An interesting review of what the new TVP looks like comes from journalists who by no means praised the public media’s performance under the previous government.
“The new TVP has tried to attract people from almost all our editorial offices, and in some cases they succeeded. They offered very big money – often rates that have little to do with the market situation,” Bartosz Węglarczyk, editor-in-chief of Onet.pl, said in December. “Isn’t it the case that the new government saw that TVP was working well as a propaganda tool and decided that it simply had to be preserved?” he asked.
Onet.pl has always been more favorable to the liberal camp, but long-time Onet.pl journalist Magdalena Rigamonti openly admits that the only thing that has changed in the public media is who now exerts an influence on it.
“An interview with Janusz Zaorski, who was chairman of public radio and television from 1992 to 1993, is to be published on Onet.pl. At the time, every minister wanted a program. Not much has changed.
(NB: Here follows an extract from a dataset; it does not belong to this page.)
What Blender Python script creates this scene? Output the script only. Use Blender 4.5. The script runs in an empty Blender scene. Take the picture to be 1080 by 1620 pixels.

For eight years [of PiS rule] politicians decided what TVP looked like, and I have the feeling that politicians will also decide now,” Rigamonti says.
Rigamonti has revealed that the private media journalists who have been offered jobs in the public media after the latter’s forceful takeover by the Tusk government “were not called by fellow journalists, but by politicians.” Those politicians are said to have offered them the task of “building free media.”
“If a politician calls a journalist, that should raise alarm bells, because it means that they don’t plan to have free media, only government media, and that’s a big worry we should be talking about,” the Onet.pl journalist concluded.
Onet Deputy Editor-in-Chief Andrzej Stankiewicz points out that the public media takeover “was terrible shit” and could have looked different.
“It seems to me that it could have been done without the bitter scenes, without the pushing and shoving and without the protests,” he said. “Everyone could see the images of the pushing and shoving, and I just happened to turn on TVP Info when the signal went off. Is this normal? The new government had its people inside the old TVP team, some renegades who helped their people to enter, who opened the gates. It looked terrible,” the journalist concluded.
Filip Chajzer, a former star reporter and presenter at the private [left-liberal and vehemently anti-PiS] TVN channel, does not believe in the objectivity of the new TVP: “I don’t like extremes. As much as I didn’t like the extreme narrative so far, I was hoping for balance, that TVP would become normal and cool. Meanwhile, I am now served extreme narrative in the opposite direction, which I find unpleasant. One side behaved in a certain way, and the other side has now decided to take revenge. Before, I would watch [TVN’s news service] Fakty and [TVP’s news service] Wiadomości to form my own opinion. Now, I’m afraid, I’ll get Fakty twice,” Chajzer notes bitterly.
More radicalism
On the other hand, among the disappointed there are also those who expect more radicalism from Donald Tusk’s left-liberal coalition. One of the most glaring examples is the issue of abortion.
The head of the pro-abortion organization FEDERA has appealed to Prime Minister Donald Tusk to liberalize Polish law. “We are pleased that in the election campaign an important commitment of the Prime Minister was to guarantee access to abortion within the national health care system. Mr. Prime Minister, we have heard the promises, it is time for those now in power to keep their word,” wrote Krystyna Kacpura.
The activist pointed out that “it is 31 years since the law limiting access to abortion in Poland went into effect… This is an infamous anniversary that reminds women that the right to decide on our bodies and lives was taken away from us by a top-down decision of the Polish Sejm. There is a reason why the current law is seen by the public as an anti-abortion law,” she notes. And she adds that “women living in Poland must have systemically guaranteed access to safe, legal and free abortion.” Preferably immediately, of course.
In addition to Tusk’s perceived passivity on abortion, the left side of public opinion is showing disappointment over illegal immigrants. It was expected that the PO-led government would put into practice the naive and dangerous demands expressed in Agnieszka Holland’s Green Border.
Meanwhile, as announced by Maciej Duszczyk, secretary of state at the Ministry of Interior for immigration policy, pushbacks at the eastern border will continue. Duszczyk says that Poland’s security is a priority.
“It seems to me that the new authorities are trying to soften the message a bit regarding the Polish–Belarusian border, for example by using the word ‘turnback’ rather than ‘pushback.’ Evidence of some change in attitude is also seen in the fact that, as we recently reported, the Border Guard accepted for the first time our appeal against an illegal pushback and admitted that it did indeed take place illegally. That’s something new. It’s all the more reason, however, to watch the new government closely, so that we are not misled by this softened message,” alerts Marta Górczyńska, a lawyer from the Helsinki Foundation for Human Rights.
Magdalena Chrzonowicz, deputy editor of the strongly leftist OKO.press website, is among those demanding more decisive action from the Tusk government. “Donald Tusk admits that pushbacks are illegal, but the government’s priority is to defend the border. ‘I am speaking softly, but you understand my intentions.’ We understand the message: the government will not ban pushbacks. At most, it will send instructions to the Border Guard to spare the weakest. It’s not enough. NGOs and humanitarian organizations had hoped that after the change of government, the authorization of deportations in Polish law (while they remain illegal in international law) would be revoked. The Ombudsman has also called for this on several occasions,” Chrzonowicz notes.